> MATERIAL:
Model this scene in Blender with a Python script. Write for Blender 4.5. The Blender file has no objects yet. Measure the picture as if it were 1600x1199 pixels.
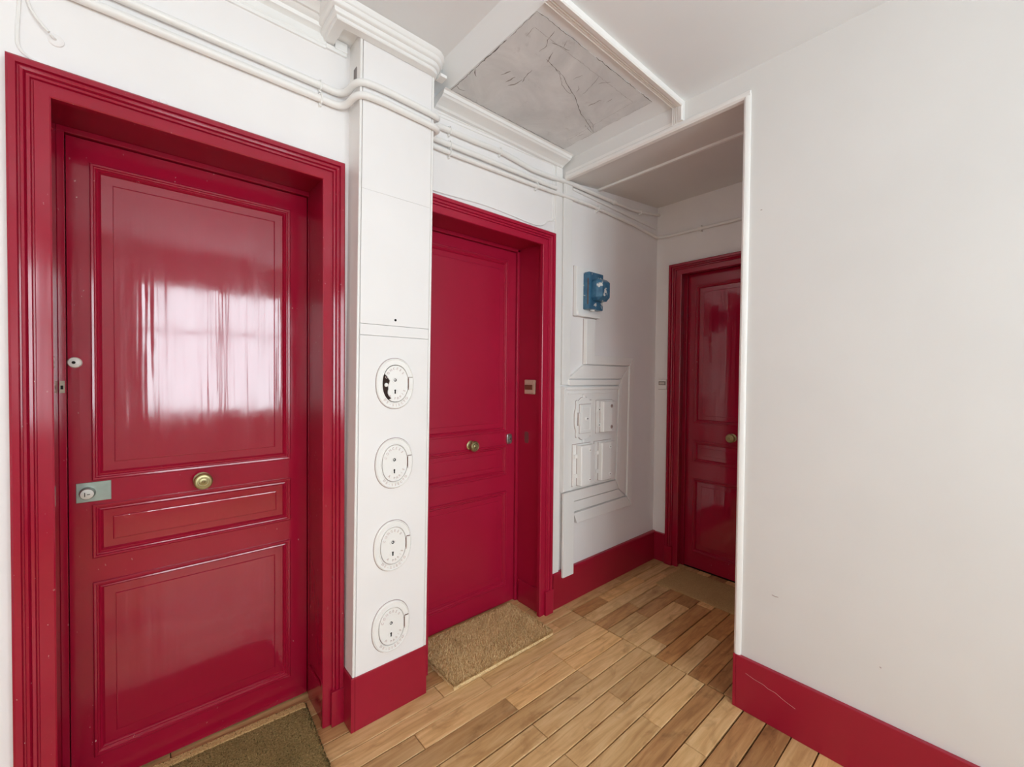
import bpy, bmesh, math, random
from mathutils import Vector, Matrix

random.seed(7)
SC = bpy.context.scene
COL = SC.collection

# ------------------------------------------------------------------ camera
cam_d = bpy.data.cameras.new('camera')
cam = bpy.data.objects.new('camera', cam_d)
COL.objects.link(cam)
_r = Vector((0.75212617, -0.65895604, 0.00911934))
_u = Vector((0.00496233, 0.01950022, 0.99979754))
_f = Vector((0.65900045, 0.75192864, -0.01793658))
_m = Matrix((( _r.x, _u.x, -_f.x, 0.0), (_r.y, _u.y, -_f.y, 0.0), (_r.z, _u.z, -_f.z, 1.35), (0, 0, 0, 1)))
cam.matrix_world = _m
cam_d.sensor_fit = 'HORIZONTAL'
cam_d.sensor_width = 36.0
cam_d.lens = 36.0 * 667.03 / 1600.0
cam_d.clip_start = 0.02
SC.camera = cam

# ------------------------------------------------------------------ world, daylight, exposure
world = bpy.data.worlds.new('daylight')
SC.world = world
world.use_nodes = True
wn = world.node_tree.nodes
wn['Background'].inputs[0].default_value = (0.93, 0.97, 1.0, 1)
wn['Background'].inputs[1].default_value = 1.5

# overcast sky filling the two windows behind the camera
for _x, _w, _e in ((0.725, 1.45, 90.0), (-1.10, 1.15, 54.0)):
    wl = bpy.data.lights.new('window_daylight', 'AREA')
    wl.shape = 'RECTANGLE'; wl.size = _w; wl.size_y = 1.60
    wl.energy = _e
    wl.color = (0.84, 0.985, 1.045)
    wlo = bpy.data.objects.new('window_daylight', wl)
    wlo.location = (_x, -2.30, 1.60)
    wlo.rotation_euler = (math.radians(-90), 0, math.radians(180))   # shines towards +y, into the landing
    COL.objects.link(wlo)

SC.view_settings.view_transform = 'Standard'
SC.view_settings.look = 'None'
SC.view_settings.gamma = 1.0
SC.view_settings.use_curve_mapping = False
SC.view_settings.exposure = -0.11
SC.cycles.diffuse_bounces = 8
SC.cycles.max_bounces = 10
SC.cycles.sample_clamp_indirect = 8.0

# ------------------------------------------------------------------ materials
def srgb(r, g, b):
    def c(v):
        v /= 255.0
        return v / 12.92 if v <= 0.04045 else ((v + 0.055) / 1.055) ** 2.4
    return (c(r), c(g), c(b), 1.0)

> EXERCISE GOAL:
Restate the whole listing above exactly, except for its images.

> REPLY TO THE TASK:
Model this scene in Blender with a Python script. Write for Blender 4.5. The Blender file has no objects yet. Measure the picture as if it were 1600x1199 pixels.
import bpy, bmesh, math, random
from mathutils import Vector, Matrix

random.seed(7)
SC = bpy.context.scene
COL = SC.collection

# ------------------------------------------------------------------ camera
cam_d = bpy.data.cameras.new('camera')
cam = bpy.data.objects.new('camera', cam_d)
COL.objects.link(cam)
_r = Vector((0.75212617, -0.65895604, 0.00911934))
_u = Vector((0.00496233, 0.01950022, 0.99979754))
_f = Vector((0.65900045, 0.75192864, -0.01793658))
_m = Matrix((( _r.x, _u.x, -_f.x, 0.0), (_r.y, _u.y, -_f.y, 0.0), (_r.z, _u.z, -_f.z, 1.35), (0, 0, 0, 1)))
cam.matrix_world = _m
cam_d.sensor_fit = 'HORIZONTAL'
cam_d.sensor_width = 36.0
cam_d.lens = 36.0 * 667.03 / 1600.0
cam_d.clip_start = 0.02
SC.camera = cam

# ------------------------------------------------------------------ world, daylight, exposure
world = bpy.data.worlds.new('daylight')
SC.world = world
world.use_nodes = True
wn = world.node_tree.nodes
wn['Background'].inputs[0].default_value = (0.93, 0.97, 1.0, 1)
wn['Background'].inputs[1].default_value = 1.5

# overcast sky filling the two windows behind the camera
for _x, _w, _e in ((0.725, 1.45, 90.0), (-1.10, 1.15, 54.0)):
    wl = bpy.data.lights.new('window_daylight', 'AREA')
    wl.shape = 'RECTANGLE'; wl.size = _w; wl.size_y = 1.60
    wl.energy = _e
    wl.color = (0.84, 0.985, 1.045)
    wlo = bpy.data.objects.new('window_daylight', wl)
    wlo.location = (_x, -2.30, 1.60)
    wlo.rotation_euler = (math.radians(-90), 0, math.radians(180))   # shines towards +y, into the landing
    COL.objects.link(wlo)

SC.view_settings.view_transform = 'Standard'
SC.view_settings.look = 'None'
SC.view_settings.gamma = 1.0
SC.view_settings.use_curve_mapping = False
SC.view_settings.exposure = -0.11
SC.cycles.diffuse_bounces = 8
SC.cycles.max_bounces = 10
SC.cycles.sample_clamp_indirect = 8.0

# ------------------------------------------------------------------ materials
def srgb(r, g, b):
    def c(v):
        v /= 255.0
        return v / 12.92 if v <= 0.04045 else ((v + 0.055) / 1.055) ** 2.4
    return (c(r), c(g), c(b), 1.0)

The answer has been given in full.